>> start Available data
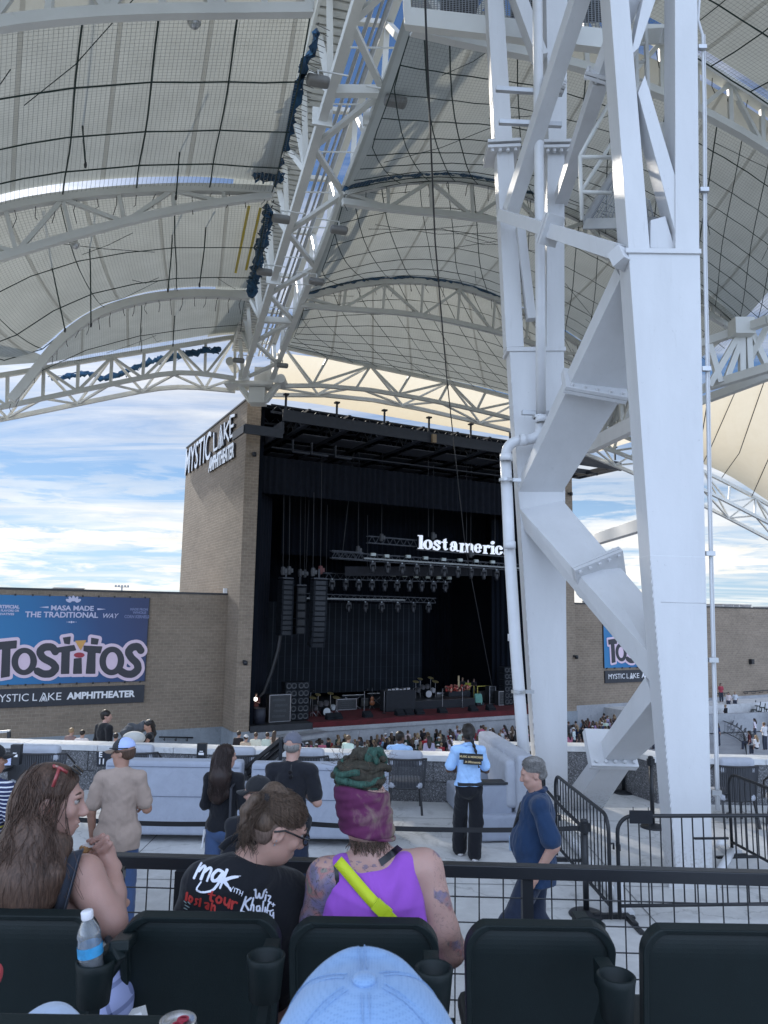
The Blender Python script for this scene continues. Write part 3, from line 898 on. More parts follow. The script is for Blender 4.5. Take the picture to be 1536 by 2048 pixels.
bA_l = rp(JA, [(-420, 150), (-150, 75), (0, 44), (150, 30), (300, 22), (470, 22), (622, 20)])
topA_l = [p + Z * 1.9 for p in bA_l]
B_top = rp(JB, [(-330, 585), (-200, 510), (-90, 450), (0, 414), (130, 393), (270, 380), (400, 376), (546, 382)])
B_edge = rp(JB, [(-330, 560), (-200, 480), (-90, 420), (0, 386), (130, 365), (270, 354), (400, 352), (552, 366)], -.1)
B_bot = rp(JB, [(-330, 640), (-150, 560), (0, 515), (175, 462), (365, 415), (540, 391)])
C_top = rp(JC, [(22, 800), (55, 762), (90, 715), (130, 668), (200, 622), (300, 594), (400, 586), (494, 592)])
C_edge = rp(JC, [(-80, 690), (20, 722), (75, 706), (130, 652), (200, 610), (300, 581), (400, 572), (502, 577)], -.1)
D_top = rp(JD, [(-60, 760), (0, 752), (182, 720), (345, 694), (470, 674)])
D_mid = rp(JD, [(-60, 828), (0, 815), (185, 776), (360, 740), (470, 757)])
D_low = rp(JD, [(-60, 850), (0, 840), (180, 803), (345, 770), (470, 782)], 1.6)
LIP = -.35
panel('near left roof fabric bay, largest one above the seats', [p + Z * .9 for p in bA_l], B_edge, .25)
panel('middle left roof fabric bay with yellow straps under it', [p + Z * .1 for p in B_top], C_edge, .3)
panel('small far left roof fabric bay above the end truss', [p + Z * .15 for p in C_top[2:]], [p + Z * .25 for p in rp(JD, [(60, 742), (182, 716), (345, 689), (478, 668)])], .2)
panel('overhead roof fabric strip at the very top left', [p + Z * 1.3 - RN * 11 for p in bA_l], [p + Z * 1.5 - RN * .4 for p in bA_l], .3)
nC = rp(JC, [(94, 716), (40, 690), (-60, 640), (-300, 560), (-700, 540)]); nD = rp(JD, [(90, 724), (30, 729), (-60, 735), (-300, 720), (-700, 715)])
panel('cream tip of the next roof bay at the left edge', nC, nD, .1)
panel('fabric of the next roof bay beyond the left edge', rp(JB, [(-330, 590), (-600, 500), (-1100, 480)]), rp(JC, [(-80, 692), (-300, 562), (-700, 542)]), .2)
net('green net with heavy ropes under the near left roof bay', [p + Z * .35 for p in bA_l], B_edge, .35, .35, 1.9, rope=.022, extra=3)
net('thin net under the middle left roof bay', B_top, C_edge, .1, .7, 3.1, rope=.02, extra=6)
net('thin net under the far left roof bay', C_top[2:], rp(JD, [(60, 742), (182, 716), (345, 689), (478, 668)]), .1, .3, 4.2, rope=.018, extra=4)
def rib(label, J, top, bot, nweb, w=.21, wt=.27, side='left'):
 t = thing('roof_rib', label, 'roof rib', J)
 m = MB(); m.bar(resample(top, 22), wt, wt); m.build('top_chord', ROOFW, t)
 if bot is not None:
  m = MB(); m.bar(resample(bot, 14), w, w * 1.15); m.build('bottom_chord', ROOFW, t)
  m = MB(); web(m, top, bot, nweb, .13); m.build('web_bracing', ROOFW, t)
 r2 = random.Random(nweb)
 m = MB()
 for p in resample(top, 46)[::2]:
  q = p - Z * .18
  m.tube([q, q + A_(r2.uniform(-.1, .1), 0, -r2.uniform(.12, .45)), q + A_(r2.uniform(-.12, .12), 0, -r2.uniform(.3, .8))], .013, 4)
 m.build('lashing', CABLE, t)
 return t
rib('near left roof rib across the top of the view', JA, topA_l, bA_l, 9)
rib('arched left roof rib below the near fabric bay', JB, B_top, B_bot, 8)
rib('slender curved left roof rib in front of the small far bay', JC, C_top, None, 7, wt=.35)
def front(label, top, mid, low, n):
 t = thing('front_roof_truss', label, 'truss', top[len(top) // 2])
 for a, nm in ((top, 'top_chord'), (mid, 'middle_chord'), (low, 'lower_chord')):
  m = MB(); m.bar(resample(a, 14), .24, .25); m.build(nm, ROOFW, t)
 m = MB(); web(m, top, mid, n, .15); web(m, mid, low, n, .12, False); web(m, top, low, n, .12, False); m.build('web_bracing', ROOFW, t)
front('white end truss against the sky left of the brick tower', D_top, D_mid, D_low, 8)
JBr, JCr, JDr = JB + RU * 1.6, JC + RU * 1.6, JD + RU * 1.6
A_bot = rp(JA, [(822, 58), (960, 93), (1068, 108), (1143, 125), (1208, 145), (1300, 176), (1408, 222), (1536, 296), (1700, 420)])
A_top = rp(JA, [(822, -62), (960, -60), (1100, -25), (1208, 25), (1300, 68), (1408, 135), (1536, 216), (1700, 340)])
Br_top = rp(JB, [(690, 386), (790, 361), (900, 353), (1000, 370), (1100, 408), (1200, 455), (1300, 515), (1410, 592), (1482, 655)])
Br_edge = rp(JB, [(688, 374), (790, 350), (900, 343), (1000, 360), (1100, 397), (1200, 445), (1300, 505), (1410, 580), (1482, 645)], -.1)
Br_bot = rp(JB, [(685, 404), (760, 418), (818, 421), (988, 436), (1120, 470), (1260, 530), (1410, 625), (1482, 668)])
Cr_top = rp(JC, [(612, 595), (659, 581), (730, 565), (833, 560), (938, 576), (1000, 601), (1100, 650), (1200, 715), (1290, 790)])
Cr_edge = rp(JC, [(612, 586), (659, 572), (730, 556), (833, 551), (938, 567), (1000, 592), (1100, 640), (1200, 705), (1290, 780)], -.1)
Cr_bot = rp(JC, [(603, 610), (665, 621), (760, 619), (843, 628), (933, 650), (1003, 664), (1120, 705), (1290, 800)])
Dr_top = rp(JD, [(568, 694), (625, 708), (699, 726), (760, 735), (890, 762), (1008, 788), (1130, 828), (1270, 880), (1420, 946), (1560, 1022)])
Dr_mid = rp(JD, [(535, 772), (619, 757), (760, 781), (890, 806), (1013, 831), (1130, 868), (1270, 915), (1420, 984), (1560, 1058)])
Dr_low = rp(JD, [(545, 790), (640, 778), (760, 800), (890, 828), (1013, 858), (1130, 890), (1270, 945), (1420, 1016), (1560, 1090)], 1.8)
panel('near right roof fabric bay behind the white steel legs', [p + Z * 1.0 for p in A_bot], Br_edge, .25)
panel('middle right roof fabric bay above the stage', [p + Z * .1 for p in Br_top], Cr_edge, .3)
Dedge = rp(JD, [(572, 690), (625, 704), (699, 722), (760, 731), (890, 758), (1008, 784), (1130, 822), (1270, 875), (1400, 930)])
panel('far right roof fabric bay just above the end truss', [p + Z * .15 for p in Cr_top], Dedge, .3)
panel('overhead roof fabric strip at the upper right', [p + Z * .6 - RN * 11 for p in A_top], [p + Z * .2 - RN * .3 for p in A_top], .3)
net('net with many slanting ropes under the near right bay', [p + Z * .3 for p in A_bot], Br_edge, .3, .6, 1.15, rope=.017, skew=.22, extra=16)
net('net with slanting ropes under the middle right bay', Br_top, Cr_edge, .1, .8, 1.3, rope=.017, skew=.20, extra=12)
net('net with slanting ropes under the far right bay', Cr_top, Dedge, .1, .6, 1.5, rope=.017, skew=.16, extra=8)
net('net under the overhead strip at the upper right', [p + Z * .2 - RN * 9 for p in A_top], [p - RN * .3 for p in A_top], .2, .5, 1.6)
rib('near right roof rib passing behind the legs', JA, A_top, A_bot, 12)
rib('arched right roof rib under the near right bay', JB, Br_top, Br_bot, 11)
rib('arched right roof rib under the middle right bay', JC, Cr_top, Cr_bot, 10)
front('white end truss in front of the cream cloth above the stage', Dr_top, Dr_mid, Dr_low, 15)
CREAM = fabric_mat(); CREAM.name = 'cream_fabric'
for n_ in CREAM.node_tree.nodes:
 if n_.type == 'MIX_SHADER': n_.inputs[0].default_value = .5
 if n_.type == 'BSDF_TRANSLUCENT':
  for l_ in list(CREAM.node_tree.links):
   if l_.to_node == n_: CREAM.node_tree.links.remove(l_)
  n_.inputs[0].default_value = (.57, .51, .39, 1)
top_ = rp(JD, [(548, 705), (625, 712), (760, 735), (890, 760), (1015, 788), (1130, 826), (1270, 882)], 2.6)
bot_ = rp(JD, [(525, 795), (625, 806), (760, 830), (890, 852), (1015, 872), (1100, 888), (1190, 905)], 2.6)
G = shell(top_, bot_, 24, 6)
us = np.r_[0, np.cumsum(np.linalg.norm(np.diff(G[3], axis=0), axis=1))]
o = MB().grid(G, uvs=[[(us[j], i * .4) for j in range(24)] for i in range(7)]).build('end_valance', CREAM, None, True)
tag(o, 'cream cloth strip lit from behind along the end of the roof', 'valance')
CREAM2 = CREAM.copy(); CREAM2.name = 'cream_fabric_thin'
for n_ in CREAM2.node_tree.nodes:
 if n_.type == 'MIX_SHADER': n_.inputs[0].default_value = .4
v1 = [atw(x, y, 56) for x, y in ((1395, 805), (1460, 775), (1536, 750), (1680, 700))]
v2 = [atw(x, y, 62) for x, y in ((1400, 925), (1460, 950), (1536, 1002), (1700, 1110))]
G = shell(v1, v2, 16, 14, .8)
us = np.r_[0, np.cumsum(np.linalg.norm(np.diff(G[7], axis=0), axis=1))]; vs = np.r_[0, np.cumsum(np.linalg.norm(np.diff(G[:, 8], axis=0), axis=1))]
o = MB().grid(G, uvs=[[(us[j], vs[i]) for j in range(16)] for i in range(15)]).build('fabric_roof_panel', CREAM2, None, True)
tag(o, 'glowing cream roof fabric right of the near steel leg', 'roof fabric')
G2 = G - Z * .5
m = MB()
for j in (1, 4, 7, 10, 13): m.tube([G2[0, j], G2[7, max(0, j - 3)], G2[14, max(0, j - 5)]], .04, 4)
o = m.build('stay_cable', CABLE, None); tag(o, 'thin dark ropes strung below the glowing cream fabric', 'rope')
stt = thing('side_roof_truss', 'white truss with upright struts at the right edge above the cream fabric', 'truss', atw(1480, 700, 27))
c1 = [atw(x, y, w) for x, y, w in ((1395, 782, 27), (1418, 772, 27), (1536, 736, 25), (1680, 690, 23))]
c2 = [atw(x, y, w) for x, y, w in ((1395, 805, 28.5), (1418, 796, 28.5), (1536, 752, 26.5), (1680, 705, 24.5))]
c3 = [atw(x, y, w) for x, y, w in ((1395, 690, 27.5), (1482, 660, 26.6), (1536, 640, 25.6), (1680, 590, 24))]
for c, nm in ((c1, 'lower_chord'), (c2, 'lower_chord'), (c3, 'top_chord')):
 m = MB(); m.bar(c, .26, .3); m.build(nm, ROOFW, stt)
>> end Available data
Short problem.
Identify every line above with the string "from" in it. Copy those lines.

Response to the exercise.
The Blender Python script for this scene continues. Write part 3, from line 898 on. More parts follow. The script is for Blender 4.5. Take the picture to be 1536 by 2048 pixels.
tag(o, 'cream cloth strip lit from behind along the end of the roof', 'valance')